トランプ大統領は1月20日に就任すると、大統領令に次々と署名し、バイデン政権のエネルギー環境政策を大幅に転換した。トランプ2・0の4年間はまだ始まったばかりで、何が起こるかは予想がつかない。しかし、トランプ1・0との3つの違いが見えつつある。
第一の違いは、温室効果ガスの「危険認定」の再考である。トランプ大統領は就任日の大統領令でこれを指示した。
危険認定とは、大気浄化法という法律の下で、温室効果ガス排出が公衆に危険をもたらすと政府が認定するものである。オバマ政権期の2009年12月に環境保護庁(EPA)が認定し、この下で自動車や火力発電所への規制が実施されてきた。
2009年の危険認定は、気候変動に関する政府間パネル(IPCC)の報告書などの科学的知見に基づいており、それを見直すことは、見直しの方法にもよるが、気候科学への挑戦となる。
他方、米国では、保守派を中心に人間活動が気候変動を引き起こしているという知見への懐疑論が根強く存在し、認定撤回を求める声が以前からあった。
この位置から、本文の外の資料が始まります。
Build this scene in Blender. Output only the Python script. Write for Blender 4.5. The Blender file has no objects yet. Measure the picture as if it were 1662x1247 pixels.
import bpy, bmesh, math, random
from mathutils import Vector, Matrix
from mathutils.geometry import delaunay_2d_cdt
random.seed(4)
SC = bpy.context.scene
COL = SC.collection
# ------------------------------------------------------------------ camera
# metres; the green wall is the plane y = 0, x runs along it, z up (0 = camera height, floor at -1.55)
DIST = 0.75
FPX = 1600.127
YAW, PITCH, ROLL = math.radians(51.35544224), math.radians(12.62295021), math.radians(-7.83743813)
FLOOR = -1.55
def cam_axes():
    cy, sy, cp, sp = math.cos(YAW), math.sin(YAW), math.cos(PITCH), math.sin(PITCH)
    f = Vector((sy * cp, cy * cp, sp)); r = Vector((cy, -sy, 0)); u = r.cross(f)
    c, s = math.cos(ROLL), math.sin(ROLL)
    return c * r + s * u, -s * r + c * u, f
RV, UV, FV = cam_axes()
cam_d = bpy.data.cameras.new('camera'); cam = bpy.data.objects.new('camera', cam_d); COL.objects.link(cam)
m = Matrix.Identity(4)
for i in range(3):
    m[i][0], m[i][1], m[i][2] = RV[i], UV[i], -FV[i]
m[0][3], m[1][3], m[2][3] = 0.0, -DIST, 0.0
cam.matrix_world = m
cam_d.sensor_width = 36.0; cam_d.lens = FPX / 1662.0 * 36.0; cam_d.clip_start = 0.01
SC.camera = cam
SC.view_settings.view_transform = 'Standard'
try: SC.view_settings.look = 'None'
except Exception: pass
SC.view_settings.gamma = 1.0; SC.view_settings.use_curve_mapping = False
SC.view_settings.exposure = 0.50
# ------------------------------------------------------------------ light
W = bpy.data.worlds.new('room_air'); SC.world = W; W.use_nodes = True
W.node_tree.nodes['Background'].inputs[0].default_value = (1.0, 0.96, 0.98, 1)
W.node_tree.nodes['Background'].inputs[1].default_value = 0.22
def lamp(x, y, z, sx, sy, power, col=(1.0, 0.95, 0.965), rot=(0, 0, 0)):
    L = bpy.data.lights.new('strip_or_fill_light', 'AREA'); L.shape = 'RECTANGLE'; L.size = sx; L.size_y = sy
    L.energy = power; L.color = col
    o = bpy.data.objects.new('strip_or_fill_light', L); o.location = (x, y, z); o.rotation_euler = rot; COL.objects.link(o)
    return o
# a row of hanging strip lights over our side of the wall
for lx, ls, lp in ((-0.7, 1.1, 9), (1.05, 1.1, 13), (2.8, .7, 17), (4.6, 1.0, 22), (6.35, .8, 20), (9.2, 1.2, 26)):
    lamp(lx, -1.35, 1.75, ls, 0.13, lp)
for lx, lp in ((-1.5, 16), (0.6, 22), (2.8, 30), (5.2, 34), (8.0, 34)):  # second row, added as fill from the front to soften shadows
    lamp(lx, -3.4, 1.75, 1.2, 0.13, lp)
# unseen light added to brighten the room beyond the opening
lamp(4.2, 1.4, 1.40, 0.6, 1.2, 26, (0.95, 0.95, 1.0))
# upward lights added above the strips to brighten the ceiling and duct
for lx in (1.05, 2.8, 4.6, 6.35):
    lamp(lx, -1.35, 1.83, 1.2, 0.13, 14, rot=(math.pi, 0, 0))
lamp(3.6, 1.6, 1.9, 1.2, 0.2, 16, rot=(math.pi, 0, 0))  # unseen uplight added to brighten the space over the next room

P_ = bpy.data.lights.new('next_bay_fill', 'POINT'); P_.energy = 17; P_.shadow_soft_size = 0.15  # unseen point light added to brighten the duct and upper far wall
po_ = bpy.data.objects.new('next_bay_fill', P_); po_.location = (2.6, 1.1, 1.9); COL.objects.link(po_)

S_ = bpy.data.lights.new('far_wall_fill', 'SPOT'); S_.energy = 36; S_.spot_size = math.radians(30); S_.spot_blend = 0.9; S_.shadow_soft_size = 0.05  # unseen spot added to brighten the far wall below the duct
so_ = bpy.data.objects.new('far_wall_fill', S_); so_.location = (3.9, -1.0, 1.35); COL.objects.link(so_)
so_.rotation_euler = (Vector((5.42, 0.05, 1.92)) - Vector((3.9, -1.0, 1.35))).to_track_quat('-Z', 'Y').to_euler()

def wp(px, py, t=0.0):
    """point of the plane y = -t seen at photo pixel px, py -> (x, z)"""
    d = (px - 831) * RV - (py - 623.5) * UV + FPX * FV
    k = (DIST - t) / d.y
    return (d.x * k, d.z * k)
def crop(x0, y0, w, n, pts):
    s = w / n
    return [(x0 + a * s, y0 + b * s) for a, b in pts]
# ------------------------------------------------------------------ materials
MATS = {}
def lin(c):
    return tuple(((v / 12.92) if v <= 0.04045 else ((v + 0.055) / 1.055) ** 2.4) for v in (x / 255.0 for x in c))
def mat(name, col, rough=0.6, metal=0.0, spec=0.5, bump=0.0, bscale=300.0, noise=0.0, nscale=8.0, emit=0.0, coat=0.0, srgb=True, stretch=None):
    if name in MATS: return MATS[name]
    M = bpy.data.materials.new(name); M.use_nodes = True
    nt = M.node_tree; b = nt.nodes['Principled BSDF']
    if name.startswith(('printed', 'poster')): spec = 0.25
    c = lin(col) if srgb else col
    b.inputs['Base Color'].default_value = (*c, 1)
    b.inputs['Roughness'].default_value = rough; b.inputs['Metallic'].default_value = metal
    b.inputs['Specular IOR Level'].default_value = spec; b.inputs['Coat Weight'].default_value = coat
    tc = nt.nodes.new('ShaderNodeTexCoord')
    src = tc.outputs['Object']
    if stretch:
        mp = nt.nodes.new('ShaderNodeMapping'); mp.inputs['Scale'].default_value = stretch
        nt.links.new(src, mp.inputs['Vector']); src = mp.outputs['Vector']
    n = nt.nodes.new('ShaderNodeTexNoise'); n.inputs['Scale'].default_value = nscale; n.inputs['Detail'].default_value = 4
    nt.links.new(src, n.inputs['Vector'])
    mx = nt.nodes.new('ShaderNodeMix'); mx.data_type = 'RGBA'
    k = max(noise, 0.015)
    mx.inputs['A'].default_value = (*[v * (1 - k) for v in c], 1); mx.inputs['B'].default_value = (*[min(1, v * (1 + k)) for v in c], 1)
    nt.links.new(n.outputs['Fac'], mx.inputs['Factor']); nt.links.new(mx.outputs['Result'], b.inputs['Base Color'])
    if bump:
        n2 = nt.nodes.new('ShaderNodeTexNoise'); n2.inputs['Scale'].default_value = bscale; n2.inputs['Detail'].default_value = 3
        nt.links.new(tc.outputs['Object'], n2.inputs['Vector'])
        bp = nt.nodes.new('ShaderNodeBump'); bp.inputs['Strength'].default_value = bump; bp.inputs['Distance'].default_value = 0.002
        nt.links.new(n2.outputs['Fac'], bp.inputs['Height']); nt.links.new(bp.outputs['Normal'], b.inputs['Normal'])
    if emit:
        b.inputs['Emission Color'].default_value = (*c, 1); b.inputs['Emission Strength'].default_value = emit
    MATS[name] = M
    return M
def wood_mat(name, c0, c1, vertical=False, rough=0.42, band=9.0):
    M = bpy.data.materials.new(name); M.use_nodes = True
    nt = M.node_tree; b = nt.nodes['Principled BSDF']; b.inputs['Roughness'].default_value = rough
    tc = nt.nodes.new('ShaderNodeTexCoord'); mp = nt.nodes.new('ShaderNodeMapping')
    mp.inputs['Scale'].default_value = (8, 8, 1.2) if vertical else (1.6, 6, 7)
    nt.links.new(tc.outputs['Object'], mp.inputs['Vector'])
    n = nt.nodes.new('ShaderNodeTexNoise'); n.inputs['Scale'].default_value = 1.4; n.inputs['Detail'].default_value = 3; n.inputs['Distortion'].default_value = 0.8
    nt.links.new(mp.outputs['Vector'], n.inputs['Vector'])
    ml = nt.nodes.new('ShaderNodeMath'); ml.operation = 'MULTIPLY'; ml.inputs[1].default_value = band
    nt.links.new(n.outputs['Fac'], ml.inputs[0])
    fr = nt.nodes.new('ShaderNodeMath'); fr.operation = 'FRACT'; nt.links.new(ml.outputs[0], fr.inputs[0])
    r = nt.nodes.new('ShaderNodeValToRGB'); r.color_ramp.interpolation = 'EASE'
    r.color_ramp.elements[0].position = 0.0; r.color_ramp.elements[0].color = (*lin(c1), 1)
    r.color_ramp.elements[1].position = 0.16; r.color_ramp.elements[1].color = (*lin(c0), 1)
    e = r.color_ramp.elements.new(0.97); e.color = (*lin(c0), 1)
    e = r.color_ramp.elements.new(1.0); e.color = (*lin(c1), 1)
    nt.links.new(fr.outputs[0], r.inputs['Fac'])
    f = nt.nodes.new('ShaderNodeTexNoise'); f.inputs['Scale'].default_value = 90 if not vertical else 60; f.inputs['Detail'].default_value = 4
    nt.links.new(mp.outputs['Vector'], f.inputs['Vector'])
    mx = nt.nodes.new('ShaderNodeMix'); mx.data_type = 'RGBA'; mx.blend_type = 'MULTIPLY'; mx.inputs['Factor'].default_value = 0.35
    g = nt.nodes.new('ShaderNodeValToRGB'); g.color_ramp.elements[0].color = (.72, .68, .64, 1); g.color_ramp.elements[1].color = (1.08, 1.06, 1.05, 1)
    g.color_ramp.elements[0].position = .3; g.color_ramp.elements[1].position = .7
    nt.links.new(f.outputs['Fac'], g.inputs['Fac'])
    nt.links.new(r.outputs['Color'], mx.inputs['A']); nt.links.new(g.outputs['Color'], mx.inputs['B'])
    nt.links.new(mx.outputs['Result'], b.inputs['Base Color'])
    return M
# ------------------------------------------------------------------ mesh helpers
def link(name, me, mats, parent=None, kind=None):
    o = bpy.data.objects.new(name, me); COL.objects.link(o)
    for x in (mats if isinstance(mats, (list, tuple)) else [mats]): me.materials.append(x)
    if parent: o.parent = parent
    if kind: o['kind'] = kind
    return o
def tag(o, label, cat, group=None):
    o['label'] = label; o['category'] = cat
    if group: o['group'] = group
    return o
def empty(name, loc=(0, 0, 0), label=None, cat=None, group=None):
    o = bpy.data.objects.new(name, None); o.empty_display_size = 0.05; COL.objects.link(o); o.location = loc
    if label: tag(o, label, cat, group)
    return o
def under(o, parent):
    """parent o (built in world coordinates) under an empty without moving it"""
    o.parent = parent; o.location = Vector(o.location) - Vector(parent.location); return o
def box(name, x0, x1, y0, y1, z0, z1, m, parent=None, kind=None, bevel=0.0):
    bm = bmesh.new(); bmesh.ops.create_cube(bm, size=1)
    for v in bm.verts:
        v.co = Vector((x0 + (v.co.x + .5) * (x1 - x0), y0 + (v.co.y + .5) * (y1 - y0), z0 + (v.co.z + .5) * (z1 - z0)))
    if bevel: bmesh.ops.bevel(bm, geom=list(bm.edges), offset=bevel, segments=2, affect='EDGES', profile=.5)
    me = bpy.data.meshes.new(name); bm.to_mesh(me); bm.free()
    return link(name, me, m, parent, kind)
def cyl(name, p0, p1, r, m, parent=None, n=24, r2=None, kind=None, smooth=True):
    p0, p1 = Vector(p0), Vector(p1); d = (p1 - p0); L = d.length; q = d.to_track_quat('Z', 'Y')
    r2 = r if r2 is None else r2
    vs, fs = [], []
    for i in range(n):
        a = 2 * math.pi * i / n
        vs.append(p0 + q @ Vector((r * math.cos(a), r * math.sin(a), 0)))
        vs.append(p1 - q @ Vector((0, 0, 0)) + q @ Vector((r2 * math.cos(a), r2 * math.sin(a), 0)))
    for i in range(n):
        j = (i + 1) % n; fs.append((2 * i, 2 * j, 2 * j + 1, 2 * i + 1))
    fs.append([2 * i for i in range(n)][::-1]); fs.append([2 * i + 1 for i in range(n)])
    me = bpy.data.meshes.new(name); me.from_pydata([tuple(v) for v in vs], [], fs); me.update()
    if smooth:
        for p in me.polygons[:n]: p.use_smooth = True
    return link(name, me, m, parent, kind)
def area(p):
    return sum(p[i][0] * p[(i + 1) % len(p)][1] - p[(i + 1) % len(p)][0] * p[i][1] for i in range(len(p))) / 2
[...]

実際、トランプ1・0では、一部保守派がEPAに対し、撤回するように要求したが、当時のEPAは拒否した。
だが、トランプ2・0では動きが違った。トランプ大統領は初日に、EPA長官に「危険認定の合法性と継続的な適用可能性についての提言」を30日以内に取りまとめるよう指示した。トランプ1・0では取られなかった極端な手段に初日から踏み込んだのだ。
報道によれば、EPA長官は認定見直しを提言したようだ。ただ、提言を受けた大統領府がどう判断するかはまだ明らかではない。仮に撤回となれば訴訟になり、もし認定の撤回が合法との最高裁判決が下されれば、将来、民主党政権になっても、自動車や火力発電所を規制することが困難になる。政権交代で元通りとはならない、不可逆的な変化となりうる。
第二の違いは、国家エネルギー緊急事態宣言である。トランプ大統領は就任日に、エネルギー生産が不十分であることは、米国経済や安全保障上の「異例かつ重大な脅威」であるとして緊急事態を宣言した。これはトランプ1・0では用いられなかった手法である。
ただ、具体的に何をするのかは明確ではない。大統領令は各省庁に緊急事態時の法的権限を特定し、エネルギー増産のために行使すべしと指示する一方、具体的な権限をほぼ指定しなかった。
注目されるのは「連邦動力法」の緊急事態権限がある。トランプ1・0では石炭火力と原子力を維持すべく、同法の権限で供給命令を発することが検討された模様だが、実際には発動されなかった。今回は電力需要拡大を見据えて、要否を検討するものと思われる。
第三に、国際的には、パリ協定脱退に加え、3月に開催されたIPCC総会に代表団を派遣しなかった。政府職員の出張見直しの一環で、IPCC脱退ではない。ただ、トランプ1・0では見られなかった動きであり、今後、OPなどにも広がる可能性がある。
共和党の中では、ネットゼロ排出を推進した国際エネルギー機関(IEA)への不満が高まっており、IEAへの関与も見直されるかもしれない。